◆ Data for the task

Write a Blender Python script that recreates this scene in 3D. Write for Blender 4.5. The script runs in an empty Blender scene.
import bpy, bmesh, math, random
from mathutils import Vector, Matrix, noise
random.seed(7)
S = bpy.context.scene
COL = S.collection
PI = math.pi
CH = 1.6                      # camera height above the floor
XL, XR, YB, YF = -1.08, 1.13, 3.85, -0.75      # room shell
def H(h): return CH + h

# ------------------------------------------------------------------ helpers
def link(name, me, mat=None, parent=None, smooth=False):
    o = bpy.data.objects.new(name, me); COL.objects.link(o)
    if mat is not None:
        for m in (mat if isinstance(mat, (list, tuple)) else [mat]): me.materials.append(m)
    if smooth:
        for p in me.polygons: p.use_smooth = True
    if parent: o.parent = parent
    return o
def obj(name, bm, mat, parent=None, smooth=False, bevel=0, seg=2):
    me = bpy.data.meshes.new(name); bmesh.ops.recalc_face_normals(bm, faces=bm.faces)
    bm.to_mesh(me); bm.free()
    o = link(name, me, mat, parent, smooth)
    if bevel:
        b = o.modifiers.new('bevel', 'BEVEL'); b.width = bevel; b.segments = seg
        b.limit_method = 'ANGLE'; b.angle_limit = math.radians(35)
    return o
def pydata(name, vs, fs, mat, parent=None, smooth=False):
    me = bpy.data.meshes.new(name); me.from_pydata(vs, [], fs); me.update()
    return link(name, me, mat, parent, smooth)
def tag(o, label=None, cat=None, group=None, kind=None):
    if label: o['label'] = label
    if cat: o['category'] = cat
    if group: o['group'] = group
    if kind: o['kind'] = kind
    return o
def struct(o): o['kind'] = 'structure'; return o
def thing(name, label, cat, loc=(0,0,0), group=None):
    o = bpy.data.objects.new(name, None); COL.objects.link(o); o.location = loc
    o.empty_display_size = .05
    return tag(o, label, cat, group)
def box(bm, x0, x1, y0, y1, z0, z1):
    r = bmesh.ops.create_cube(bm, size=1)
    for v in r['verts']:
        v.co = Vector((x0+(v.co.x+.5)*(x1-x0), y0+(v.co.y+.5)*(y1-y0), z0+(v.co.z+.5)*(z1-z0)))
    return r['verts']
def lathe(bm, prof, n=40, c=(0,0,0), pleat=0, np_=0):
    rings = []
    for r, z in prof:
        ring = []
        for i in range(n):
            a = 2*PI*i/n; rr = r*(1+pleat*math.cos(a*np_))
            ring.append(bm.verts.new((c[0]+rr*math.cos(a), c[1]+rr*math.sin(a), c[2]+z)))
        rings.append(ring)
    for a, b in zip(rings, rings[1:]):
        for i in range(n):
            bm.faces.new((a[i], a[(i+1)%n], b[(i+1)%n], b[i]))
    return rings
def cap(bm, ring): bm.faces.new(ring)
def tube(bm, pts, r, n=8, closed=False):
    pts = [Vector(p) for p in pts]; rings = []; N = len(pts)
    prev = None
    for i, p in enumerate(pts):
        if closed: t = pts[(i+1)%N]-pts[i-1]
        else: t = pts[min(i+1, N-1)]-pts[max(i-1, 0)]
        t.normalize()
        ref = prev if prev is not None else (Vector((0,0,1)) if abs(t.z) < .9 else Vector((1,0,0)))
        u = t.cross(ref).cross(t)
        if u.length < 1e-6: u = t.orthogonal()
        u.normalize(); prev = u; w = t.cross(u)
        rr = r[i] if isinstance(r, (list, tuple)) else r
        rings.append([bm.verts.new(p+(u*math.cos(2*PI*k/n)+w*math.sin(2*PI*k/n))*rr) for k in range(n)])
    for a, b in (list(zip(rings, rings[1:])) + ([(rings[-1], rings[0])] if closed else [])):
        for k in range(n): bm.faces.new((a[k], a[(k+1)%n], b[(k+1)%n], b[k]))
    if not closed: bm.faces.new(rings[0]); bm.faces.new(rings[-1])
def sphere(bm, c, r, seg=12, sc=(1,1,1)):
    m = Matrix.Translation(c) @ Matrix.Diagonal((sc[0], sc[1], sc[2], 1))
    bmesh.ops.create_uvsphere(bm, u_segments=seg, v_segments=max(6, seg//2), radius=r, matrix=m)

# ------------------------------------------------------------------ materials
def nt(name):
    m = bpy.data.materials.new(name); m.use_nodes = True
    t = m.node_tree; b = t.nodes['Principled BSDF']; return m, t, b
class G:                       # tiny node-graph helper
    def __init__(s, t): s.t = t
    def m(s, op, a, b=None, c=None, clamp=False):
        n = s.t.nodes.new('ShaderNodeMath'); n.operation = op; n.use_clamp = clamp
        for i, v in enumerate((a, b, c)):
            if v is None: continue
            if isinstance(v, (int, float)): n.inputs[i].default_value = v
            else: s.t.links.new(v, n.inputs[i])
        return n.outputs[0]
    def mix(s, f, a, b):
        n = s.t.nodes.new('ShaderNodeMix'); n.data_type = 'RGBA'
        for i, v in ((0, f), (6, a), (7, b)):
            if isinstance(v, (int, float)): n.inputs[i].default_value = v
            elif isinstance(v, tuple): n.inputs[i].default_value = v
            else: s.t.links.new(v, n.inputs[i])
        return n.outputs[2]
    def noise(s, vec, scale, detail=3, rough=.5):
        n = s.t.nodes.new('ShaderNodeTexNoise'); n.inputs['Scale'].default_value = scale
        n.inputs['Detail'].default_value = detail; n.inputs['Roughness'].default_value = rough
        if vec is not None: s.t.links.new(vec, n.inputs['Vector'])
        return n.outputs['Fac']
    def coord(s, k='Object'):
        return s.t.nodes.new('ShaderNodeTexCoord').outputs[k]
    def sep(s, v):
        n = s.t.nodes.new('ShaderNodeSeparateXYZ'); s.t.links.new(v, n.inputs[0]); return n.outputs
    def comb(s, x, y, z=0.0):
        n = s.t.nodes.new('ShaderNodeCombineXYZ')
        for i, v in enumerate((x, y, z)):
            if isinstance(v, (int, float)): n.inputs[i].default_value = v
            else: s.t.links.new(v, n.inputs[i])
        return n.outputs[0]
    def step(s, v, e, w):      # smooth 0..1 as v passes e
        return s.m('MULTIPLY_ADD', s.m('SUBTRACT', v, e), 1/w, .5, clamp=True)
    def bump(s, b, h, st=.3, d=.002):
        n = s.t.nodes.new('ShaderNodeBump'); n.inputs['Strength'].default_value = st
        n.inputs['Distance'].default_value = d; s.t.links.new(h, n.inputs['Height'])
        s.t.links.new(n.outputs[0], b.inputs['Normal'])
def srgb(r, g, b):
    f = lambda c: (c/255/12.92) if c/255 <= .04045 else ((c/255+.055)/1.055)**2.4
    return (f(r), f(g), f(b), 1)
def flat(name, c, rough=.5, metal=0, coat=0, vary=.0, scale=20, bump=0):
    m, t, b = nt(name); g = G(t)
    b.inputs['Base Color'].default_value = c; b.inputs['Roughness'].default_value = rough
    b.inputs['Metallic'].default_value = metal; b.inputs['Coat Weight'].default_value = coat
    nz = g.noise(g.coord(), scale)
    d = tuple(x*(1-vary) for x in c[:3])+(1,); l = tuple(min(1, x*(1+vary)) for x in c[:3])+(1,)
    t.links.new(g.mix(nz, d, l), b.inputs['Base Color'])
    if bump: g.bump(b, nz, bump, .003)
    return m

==

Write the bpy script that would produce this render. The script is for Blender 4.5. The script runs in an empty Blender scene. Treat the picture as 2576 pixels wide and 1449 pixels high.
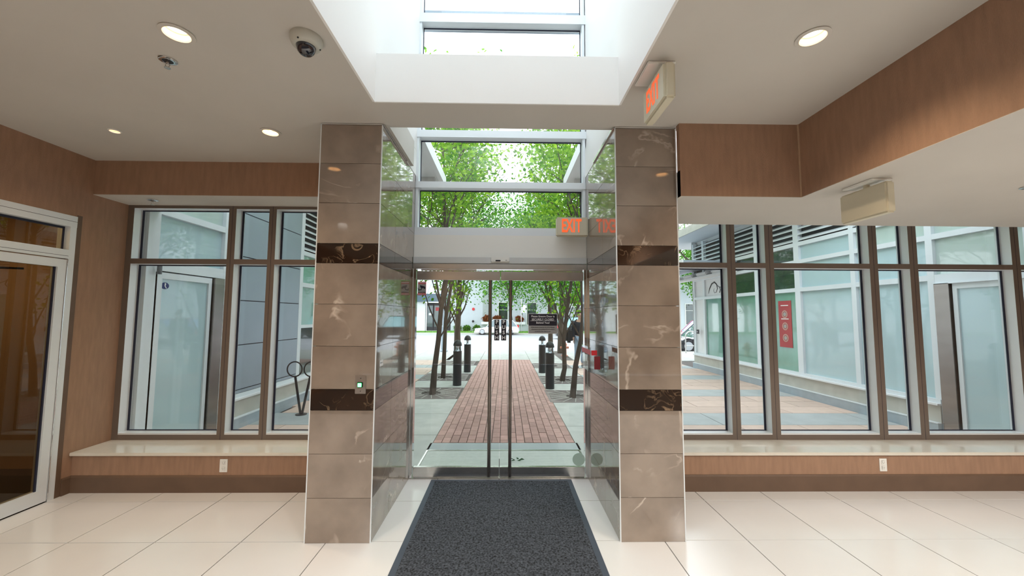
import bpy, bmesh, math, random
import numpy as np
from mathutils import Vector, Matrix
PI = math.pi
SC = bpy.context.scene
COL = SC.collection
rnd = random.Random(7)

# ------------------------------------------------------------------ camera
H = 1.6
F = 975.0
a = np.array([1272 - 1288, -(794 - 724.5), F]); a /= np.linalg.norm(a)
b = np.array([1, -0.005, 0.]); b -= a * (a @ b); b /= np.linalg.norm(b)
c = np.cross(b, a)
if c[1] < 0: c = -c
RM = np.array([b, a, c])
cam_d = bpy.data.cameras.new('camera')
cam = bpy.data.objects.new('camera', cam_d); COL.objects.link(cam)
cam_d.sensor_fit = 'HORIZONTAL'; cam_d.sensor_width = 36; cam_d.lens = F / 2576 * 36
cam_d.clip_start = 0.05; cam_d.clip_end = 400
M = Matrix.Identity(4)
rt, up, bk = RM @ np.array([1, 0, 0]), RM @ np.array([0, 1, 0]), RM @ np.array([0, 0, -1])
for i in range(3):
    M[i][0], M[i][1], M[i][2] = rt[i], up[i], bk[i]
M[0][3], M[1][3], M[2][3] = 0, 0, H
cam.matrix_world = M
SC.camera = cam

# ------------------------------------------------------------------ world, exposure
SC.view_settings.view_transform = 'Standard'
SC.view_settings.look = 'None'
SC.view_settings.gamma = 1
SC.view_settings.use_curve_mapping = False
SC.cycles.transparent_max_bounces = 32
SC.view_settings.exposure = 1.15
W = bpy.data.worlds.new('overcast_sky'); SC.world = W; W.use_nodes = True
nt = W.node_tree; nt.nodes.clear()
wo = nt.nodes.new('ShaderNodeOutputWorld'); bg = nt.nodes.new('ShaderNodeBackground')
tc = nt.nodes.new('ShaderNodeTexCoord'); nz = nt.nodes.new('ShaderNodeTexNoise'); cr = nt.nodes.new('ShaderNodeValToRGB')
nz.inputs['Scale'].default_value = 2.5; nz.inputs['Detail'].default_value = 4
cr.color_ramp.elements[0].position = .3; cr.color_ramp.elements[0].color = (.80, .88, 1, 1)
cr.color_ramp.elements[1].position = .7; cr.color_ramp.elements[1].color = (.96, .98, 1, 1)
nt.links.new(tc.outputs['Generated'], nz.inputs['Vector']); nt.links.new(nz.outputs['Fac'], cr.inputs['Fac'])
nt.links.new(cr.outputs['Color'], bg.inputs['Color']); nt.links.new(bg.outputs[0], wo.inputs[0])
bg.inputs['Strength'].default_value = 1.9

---

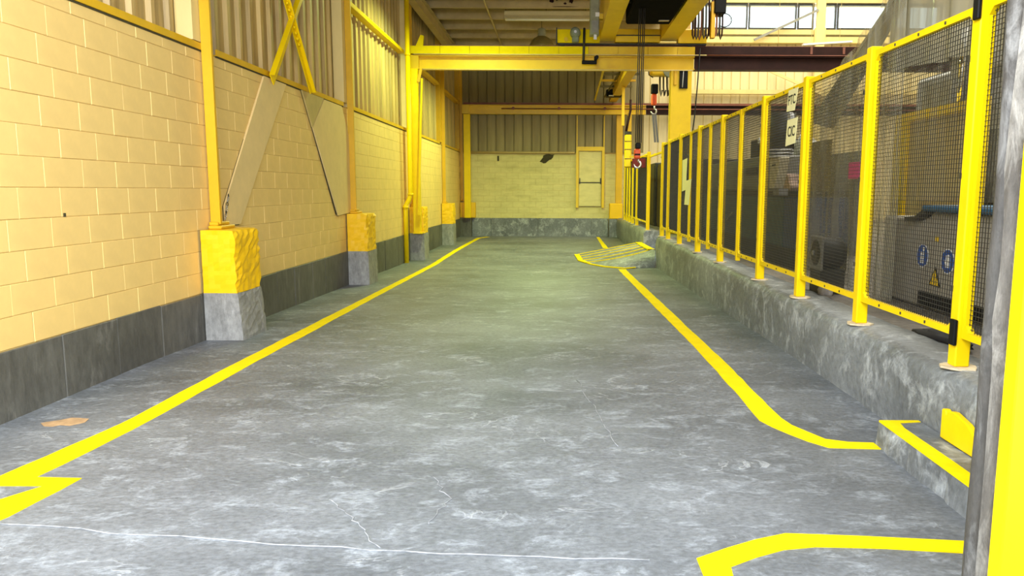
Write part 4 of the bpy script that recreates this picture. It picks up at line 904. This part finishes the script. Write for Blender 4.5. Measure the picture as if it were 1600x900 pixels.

◆ Written exercise
Extract exactly the run of lines beginning at the line with "Write a Blender" and ending at the line with "def H(h): return CH + h", including both ends and nothing beyond them.

◆ Solution below
Write a Blender Python script that recreates this scene in 3D. Write for Blender 4.5. The script runs in an empty Blender scene.
import bpy, bmesh, math, random
from mathutils import Vector, Matrix, noise
random.seed(7)
S = bpy.context.scene
COL = S.collection
PI = math.pi
CH = 1.6                      # camera height above the floor
XL, XR, YB, YF = -1.08, 1.13, 3.85, -0.75      # room shell
def H(h): return CH + h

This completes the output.